‘Berteman’ Gunung, Laut dan Hujan

EMBUN JUM’AT

Penulis: Dr. Ja’far Assagaf, MA

Dosen UIN SUKA Yogyakarta  | Sekretaris Umum Asosiasi Ilmu Hadis Indonesia   |  Wakil Katib Syuriah PCNU  & Wakil Ketua bidang Pendidikan Agama dan Budaya Ikatan Sarjana Rakyat Indonesia-Sukoharjo Jawa Tengah | email:  jafar.assagaf@uin-suka.ac.id


Letusan gunung Semeru di Jawa Timur menyisakan kesedihan dan kepiluan bagi korban yang berada di sekitarnya dan memaksa kita semua untuk memahami arti berteman dengan alam. ‘Berteman’ mungkin kata yang tepat untuk penduduk negara ini dalam keterkaitan mereka dengan kondisi alam Indonesia. Sebab wilayah ini ditakdirkan oleh Allah swt menjadi tempat yang subur dan memiliki kekayaan alam yang melimpah sekaligus diisi oleh aneka gunung berapi, dan memiliki laut yang luas serta dihiasi dengan curah hujan yang cukup bahkan tinggi sebagai salah satu ciri dari daerah tropis yang basah.  

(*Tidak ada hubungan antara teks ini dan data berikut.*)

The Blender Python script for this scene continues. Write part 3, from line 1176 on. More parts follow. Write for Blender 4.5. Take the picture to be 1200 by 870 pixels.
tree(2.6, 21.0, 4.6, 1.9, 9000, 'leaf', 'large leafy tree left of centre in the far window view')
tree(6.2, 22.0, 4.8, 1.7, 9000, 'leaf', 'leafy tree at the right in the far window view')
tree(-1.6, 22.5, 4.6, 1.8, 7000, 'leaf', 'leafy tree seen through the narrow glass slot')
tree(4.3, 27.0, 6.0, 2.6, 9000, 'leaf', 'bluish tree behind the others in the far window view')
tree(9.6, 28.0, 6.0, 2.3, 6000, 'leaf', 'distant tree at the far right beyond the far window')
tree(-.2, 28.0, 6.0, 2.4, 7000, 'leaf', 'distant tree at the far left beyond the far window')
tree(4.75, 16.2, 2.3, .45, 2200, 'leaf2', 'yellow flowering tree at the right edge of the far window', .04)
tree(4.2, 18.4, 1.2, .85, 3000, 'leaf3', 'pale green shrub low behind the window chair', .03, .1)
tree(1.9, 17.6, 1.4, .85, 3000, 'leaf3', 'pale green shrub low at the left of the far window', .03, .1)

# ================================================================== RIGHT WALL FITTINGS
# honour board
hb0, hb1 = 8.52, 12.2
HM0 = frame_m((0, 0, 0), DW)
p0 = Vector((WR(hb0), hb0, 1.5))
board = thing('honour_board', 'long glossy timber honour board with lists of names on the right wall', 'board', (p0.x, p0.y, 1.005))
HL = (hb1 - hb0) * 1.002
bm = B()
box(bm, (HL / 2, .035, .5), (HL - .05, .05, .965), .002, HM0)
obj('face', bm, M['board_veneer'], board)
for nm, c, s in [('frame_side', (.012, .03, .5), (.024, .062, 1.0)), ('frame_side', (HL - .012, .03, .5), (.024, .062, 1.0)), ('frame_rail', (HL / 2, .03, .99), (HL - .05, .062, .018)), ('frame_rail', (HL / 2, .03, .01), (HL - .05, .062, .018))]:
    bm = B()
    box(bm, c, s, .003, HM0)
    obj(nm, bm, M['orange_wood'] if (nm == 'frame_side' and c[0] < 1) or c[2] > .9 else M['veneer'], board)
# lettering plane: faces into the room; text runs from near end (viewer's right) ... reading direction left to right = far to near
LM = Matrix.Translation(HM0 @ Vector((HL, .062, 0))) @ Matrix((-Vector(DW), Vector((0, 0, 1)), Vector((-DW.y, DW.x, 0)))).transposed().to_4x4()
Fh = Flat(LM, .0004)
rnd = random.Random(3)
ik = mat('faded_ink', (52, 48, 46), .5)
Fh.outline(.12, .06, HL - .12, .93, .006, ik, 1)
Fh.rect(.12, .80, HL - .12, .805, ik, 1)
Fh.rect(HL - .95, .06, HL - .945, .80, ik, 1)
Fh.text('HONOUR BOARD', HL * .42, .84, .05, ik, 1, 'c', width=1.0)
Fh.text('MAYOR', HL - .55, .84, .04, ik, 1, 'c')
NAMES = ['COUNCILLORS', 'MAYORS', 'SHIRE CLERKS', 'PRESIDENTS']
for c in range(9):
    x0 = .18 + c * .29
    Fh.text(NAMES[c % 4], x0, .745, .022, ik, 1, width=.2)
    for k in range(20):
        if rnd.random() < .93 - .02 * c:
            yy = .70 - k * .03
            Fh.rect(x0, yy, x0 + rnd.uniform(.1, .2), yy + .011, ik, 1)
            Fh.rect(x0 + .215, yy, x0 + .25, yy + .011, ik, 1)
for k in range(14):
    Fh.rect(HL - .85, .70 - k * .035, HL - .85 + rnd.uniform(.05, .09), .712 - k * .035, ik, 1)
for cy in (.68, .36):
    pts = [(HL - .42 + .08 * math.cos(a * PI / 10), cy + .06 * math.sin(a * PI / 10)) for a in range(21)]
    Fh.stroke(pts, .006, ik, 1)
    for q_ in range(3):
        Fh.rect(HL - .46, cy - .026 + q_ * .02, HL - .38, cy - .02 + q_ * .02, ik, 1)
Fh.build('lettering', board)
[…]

Dari aspek curah hujan, data observasi BMKG tahun 1981-2018 menunjukkan hari hujan Indonesia secara umum memiliki tren bernilai positif walaupun beberapa wilayah memiliki nilai negatif dengan besaran yang bervariasi seperti dilansir oleh https://www.bmkg.go.id/iklim/?p=tren-curah-hujan. Keadaan negatif tersebut yang menyebabkan banjir di beberapa tempat. Sementara untuk gunung berapi yang berada di level III dan II berjumlah sekitar 14 gunung (kompas.com 5 Desember 2021) dari 127 gunung berapi aktif yang tersebar di seluruh Indonesia.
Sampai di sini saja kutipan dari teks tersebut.